Wednesday, July 31, 2013

Bulan Ketujuh: Momen Epik si Ibu Bidan

Suatu pagi yang cerah di PKM Madapangga.
Nia (N): "Bu, ibu menderita tekanan darah tinggi ya. Sebaiknya ibu mengurangi makan makanan asin, olah raga teratur, bla bla bla... "
Pasien (P): "Iyo" (angguk-angguk)
N: "Apa ibu sudah mengerti?"
P: (angguk-angguk dengan muka blank)
N: (curiga) "Kalau begitu silakan ambil obatnya di apotik, Bu."
P: (angguk-angguk tanpa tanda-tanda mau bergerak ke apotik)
N: "Bu, loa bahasa Indonesia?" ("Bu, bisa bahasa Indonesia?")
P: "Wati loa ni anaeee!" ("Tidak bisa nih, nakkk!")
N: (facepalm) "Lao ka apotik ta Ibu, ambil ja obat." ("Pergi ke apotik ya, Bu, ambil obatnya.")
P: (muka berbinar tanda mengerti) "Oo, iyo ta. Terima kasih Bu Bidan!"
N: "..."

***

Di hari  yang lain, seorang ibu datang membawa anaknya yang sudah 2 hari batuk dan demam.
N: "Aku periksa dulu ya anaknya, Bu."
Ibu pasien (IP): "Iya, Bu."
N: "Adek, buka mulutnya, yuk. Bilang 'Aaa..."
P: (tidak membuka mulut)
N: "Ayo buka mulutnya sebentar yuk, sayang."
P: (membekap kedua tangan di mulut)
IP: "AYO DONG BANG BUKA MULUTNYA, IBU BIDAN MAU PERIKSA!"

***

Beberapa minggu setelahnya, seorang ibu datang memeriksakan diri ke balai pengobatan. Setelah anamnesis dan pemeriksaan fisis, saya menyimpulkan ibu tersebut menderita vertigo. Saya memberi penjelasan bahwa ibu tersebut dapat dirawat di rumah, namun nampaknya dia tidak percaya dan  ingin diopname. Dia yakin dia mengalami pusing karena tekanan darah rendah dan harus diinfus. Dia pun menggerutu dalam bahasa Bima sambil berjalan keluar dari balai pengobatan.

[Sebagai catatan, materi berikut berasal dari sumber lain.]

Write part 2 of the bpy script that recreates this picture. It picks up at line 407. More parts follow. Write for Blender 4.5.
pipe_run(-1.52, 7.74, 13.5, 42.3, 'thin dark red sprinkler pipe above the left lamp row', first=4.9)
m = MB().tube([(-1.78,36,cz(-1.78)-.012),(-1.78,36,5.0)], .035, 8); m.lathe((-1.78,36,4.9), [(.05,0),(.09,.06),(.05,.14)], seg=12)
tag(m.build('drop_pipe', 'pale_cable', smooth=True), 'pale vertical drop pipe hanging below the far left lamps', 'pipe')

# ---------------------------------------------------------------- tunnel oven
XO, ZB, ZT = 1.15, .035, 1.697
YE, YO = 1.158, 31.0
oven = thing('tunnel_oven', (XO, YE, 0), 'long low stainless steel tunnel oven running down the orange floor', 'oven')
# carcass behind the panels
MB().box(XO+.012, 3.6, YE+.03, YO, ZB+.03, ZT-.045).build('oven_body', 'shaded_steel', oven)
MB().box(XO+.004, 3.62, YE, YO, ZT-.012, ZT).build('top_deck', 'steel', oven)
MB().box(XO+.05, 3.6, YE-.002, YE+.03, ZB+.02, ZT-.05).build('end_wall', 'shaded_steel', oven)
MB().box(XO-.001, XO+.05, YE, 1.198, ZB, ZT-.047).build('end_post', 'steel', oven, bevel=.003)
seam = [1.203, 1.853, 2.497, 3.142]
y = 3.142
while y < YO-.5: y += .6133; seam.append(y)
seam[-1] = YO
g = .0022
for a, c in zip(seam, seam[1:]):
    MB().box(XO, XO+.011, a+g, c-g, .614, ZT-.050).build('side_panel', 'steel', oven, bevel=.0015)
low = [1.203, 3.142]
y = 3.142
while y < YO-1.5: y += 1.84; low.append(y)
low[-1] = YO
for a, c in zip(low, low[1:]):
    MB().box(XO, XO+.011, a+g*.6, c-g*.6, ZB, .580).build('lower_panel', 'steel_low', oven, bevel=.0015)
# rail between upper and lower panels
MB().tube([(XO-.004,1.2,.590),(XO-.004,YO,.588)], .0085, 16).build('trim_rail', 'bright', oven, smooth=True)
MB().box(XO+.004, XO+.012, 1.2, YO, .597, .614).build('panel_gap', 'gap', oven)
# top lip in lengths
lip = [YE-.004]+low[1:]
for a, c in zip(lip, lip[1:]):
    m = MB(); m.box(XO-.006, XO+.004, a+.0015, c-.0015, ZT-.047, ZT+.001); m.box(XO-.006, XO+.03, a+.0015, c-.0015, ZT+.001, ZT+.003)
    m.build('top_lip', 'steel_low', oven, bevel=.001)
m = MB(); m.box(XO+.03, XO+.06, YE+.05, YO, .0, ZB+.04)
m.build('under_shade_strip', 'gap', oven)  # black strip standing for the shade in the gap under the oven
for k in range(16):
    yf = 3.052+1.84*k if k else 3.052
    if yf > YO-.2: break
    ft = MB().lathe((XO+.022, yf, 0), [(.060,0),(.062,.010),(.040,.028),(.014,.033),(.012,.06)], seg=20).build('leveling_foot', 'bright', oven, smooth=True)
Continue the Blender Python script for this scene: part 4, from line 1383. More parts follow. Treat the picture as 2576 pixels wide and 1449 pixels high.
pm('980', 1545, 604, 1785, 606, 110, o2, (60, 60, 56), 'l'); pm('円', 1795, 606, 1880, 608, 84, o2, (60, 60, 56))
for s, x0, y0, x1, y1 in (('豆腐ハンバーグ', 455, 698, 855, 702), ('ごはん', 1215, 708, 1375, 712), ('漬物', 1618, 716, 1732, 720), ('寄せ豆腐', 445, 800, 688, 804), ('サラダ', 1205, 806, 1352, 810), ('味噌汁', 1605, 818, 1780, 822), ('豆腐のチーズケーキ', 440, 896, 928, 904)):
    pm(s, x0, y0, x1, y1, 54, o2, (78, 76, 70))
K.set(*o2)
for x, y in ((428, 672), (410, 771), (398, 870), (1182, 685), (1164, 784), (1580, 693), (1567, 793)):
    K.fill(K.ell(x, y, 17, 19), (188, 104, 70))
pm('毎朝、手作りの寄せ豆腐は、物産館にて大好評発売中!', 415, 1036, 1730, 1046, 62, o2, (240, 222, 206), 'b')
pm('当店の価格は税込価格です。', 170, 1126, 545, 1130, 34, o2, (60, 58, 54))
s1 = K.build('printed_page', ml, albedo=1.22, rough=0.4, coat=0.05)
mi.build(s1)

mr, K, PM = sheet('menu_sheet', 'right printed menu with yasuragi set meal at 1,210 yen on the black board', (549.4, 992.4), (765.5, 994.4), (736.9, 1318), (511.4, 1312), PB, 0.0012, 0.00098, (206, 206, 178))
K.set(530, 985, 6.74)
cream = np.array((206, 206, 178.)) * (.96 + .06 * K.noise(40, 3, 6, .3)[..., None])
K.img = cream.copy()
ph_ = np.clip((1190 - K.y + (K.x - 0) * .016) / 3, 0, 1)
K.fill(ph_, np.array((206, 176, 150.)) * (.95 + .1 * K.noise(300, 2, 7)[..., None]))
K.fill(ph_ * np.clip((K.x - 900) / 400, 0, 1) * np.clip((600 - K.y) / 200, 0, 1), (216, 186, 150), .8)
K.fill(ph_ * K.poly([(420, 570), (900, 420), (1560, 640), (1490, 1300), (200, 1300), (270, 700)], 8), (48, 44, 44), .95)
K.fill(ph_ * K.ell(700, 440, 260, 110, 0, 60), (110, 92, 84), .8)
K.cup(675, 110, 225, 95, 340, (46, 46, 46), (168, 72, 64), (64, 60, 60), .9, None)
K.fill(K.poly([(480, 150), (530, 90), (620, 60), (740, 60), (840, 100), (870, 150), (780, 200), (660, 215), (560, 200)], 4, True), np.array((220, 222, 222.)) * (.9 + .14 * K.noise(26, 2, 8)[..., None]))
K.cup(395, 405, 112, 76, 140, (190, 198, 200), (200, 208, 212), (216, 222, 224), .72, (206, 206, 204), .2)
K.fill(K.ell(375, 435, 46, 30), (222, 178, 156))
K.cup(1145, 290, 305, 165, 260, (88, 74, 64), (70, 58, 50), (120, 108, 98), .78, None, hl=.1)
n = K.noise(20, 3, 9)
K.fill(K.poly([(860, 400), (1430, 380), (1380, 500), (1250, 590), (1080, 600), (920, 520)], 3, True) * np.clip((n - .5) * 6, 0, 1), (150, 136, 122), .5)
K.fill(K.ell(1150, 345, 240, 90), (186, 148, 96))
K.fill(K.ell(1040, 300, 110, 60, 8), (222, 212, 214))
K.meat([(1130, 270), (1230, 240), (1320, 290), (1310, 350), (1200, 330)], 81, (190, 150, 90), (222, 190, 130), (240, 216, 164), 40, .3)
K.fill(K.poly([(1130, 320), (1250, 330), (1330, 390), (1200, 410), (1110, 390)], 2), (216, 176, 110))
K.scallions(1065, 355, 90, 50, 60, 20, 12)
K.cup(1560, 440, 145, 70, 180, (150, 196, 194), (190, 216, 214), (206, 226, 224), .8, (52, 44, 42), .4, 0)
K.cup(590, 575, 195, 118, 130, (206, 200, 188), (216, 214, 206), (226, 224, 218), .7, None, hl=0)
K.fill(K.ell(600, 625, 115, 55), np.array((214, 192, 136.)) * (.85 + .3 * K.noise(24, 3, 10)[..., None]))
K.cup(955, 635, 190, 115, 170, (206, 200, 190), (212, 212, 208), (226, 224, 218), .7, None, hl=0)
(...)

Ternyata ibu tersebut tidak putus akal agar dirinya tetap diopname. Dia pun pergi ke IGD. Di sana dia bertemu dengan salah seorang teman sejawat saya. Dia mengatakan bahwa dia baru berobat dari balai pengobatan dan mendapat instruksi untuk segera diopname. Tak lama teman sejawat itu memanggil saya sambil tertawa geli, "NIA, PASIEN LO NIH KATANYA DISURUH DIOPNAME SAMA IBU BIDAN!"

***

Sebetulnya masih banyak momen-momen epik ketika saya dan semua sejawat saya yang berjenis kelamin perempuan mendapat panggilan "Ibu Bidan" dari masyarakat setempat. Setelah dipikir-pikir, wajar saja mereka menganggap kami bidan, karena selama belasan tahun terakhir, hanya ada satu dokter (yang kebetulan laki-laki) yang melayani masyarakat kecamatan Madapangga ini. Sepertinya sosok pria setengah baya dengan julukan "Pak Dokter" sudah terlalu melekat di benak mereka sehingga memanggil perempuan-perempuan usia 20-an seperti kami dengan julukan "Bu Dokter" nampak sangat tidak lazim.

Kali pertama dipanggil Ibu Bidan, saya masih berusaha menjelaskan bahwa saya adalah dokter, begitu pula dengan kali kedua dan ketiga. Mencapai kali kelima, keenam, dan ketujuh, saya mulai pasrah. Dalam benak saya, "Tak apalah masyarakat Madapangga mengingat saya sebagai Ibu Bidan, yang penting mereka mengingat saya sebagai seorang Ibu Bidan yang baik, sama seperti mereka mengingat Pak Dokter yang baik dan setia melayani mereka selama belasan tahun."